Nadine Gordimer, témoin à charge

Nadine Gordimer © BELGAIMAGE

La romancière sud-africaine Nadine Gordimer, prix Nobel de littérature 1991 et engagée dans la lutte contre l’apartheid, est morte dimanche à l’âge de 90 ans. Retour sur le parcours d’une grande dame de la littérature.

Cinquante kilos de nerfs. Un poids plume qui pèse très lourd. A cause de ce Nobel qui, en octobre 1991, avait offert à Nadine Gordimer un passeport pour l’éternité: elle s’est retrouvée statufiée, et pourtant toujours aussi modeste quand elle jouait, avec une sobre élégance, son double rôle de romancière et de résistante. Une résistante engagée dans le destin de sa terre natale, cette Afrique du Sud où on l’a copieusement censurée avant qu’elle ne devienne une ambassadrice de l’espoir. Tant que la ségrégation a déchiré sa patrie, Nadine Gordimer n’a cessé de se battre. En militant dans les rangs de l’ANC au côté de Nelson Mandela. Et en décrivant, dans ses romans, l’enfer quotidien d’un pays défiguré par la haine raciale.

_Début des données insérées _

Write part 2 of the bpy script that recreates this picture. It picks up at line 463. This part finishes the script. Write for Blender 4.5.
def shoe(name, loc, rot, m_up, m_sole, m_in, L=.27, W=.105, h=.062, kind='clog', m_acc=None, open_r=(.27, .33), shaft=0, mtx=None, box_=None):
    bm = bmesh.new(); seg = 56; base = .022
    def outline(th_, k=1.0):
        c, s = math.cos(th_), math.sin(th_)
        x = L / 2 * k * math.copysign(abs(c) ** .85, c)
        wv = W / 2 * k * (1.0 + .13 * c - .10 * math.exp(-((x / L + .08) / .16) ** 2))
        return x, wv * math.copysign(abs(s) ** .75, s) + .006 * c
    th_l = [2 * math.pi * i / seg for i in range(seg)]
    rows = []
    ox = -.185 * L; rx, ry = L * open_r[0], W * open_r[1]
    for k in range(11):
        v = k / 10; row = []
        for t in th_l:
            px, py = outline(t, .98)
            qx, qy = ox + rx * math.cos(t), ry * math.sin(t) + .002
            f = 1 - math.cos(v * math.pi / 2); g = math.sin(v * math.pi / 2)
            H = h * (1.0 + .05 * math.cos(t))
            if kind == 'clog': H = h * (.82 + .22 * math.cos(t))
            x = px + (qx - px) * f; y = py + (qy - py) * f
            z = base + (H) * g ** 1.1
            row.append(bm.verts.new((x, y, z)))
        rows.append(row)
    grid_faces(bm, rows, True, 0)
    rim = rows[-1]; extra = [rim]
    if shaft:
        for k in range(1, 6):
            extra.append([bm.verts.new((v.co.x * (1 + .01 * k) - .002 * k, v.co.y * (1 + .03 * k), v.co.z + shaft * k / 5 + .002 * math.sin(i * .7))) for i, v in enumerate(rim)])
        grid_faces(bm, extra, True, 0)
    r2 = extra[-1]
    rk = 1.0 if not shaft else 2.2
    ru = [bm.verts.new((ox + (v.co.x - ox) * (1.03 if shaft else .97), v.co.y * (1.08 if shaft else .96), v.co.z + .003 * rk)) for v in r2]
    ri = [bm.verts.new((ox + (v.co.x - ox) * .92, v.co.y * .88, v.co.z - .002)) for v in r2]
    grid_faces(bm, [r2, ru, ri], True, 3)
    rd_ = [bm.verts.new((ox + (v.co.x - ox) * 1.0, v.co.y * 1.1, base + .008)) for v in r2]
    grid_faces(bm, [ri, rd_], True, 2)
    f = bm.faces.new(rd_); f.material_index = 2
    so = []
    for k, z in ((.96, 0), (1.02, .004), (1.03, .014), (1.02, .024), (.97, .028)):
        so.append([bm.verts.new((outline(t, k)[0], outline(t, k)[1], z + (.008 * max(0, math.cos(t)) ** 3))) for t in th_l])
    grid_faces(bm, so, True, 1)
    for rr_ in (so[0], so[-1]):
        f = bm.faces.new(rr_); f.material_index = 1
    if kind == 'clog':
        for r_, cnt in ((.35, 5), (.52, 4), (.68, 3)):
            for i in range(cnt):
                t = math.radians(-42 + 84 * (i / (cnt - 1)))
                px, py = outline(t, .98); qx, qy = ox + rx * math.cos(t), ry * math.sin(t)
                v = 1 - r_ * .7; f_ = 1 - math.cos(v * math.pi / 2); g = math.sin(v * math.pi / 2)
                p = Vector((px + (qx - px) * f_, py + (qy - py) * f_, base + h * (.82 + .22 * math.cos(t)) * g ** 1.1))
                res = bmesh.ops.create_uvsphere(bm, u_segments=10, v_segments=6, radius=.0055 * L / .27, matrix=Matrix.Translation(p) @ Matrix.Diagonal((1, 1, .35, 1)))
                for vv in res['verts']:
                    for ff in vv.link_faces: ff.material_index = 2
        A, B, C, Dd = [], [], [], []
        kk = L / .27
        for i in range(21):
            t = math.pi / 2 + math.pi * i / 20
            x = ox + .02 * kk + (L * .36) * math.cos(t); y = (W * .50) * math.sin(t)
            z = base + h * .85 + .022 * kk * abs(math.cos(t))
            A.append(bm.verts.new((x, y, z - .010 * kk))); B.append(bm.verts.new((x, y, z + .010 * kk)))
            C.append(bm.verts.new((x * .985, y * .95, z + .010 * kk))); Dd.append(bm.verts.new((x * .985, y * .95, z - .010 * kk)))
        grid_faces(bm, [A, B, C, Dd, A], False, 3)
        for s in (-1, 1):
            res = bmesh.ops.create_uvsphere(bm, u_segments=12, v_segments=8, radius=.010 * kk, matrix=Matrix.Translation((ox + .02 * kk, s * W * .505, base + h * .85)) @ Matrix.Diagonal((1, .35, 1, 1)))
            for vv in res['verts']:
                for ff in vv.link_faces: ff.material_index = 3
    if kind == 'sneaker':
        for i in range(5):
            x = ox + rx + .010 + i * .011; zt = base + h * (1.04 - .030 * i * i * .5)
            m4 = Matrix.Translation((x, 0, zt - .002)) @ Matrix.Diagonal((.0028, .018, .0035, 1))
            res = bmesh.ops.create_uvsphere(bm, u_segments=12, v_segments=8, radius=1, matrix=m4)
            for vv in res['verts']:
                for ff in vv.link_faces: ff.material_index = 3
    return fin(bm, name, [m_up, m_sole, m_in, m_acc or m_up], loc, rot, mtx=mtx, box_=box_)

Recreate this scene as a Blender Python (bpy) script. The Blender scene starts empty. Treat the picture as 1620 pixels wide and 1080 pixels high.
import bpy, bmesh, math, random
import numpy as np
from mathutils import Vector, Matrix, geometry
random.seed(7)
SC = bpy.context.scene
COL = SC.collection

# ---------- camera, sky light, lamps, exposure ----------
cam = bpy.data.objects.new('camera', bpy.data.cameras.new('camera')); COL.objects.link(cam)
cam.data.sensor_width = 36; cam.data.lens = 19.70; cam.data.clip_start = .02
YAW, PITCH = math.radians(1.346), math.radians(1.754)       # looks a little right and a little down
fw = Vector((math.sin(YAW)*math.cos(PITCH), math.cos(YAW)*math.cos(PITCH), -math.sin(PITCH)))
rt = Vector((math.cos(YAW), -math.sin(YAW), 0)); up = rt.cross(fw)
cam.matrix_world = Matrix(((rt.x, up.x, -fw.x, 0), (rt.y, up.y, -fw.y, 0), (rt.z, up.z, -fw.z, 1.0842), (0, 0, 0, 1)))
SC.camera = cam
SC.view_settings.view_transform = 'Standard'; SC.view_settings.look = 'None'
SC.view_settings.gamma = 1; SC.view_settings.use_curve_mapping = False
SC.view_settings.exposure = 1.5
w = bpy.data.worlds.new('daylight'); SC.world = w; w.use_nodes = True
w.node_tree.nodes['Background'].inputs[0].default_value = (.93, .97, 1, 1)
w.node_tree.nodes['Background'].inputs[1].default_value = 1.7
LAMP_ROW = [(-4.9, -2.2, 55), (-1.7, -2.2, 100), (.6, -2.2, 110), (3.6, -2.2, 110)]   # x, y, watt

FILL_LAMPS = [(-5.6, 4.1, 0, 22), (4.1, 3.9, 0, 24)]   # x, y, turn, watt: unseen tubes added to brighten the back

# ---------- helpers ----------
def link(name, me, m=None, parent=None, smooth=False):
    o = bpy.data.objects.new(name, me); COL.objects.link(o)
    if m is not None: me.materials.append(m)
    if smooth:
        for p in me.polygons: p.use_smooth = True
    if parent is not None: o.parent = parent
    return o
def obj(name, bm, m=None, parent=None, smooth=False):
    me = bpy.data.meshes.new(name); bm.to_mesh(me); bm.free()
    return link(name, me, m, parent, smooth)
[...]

Une fois l’apartheid démantelé, cette Mère Courage n’avait pas baissé pavillon. Elle a poursuivi ses croisades fraternelles, lutte pour la paix, pour le désarmement, pour l’éradication de la xénophobie. Et dans ses livres l’auteur de Fille de Burger est restée vigilante: en Afrique du Sud, les vieux démons ont certes été chassés de la scène publique, mais ils rôdaient toujours, en coulisse. Tenaces, sournois, dissimulés au plus profond des mentalités. Alors, comme un gardien de phare, Nadine Gordimer a continué à surveiller l’horizon, en signalant les nouveaux écueils, mais aussi les nouvelles espérances. « Il y a une mine de sujets neufs, expliquait-t-elle, par exemple comment se construit la bourgeoisie noire, comment les Blancs réagissent en voyant des médecins ou des avocats noirs, et comment les gens apprennent à vivre ensemble. » Et d’ajouter: « Le nouveau contexte politique ne peut qu’influencer les personnages de mes romans. Mais leur âme, leur chair, leurs secrets ne se réduisent nullement à ces données, si encourageantes soient-elles. Un écrivain ne peut être vraiment utile qu’en dépassant la réalité socio-économique. Sa mission, c’est d’exprimer des vérités cachées. »

Ce travail de spéléologie, Nadine Gordimer s’en est acquittée avec une maestria remarquable: son oeuvre explore l’étroite frontière qui relie le visible et l’invisible, le privé et le public, les émotions intimes et les turbulences d’une société malade de son passé.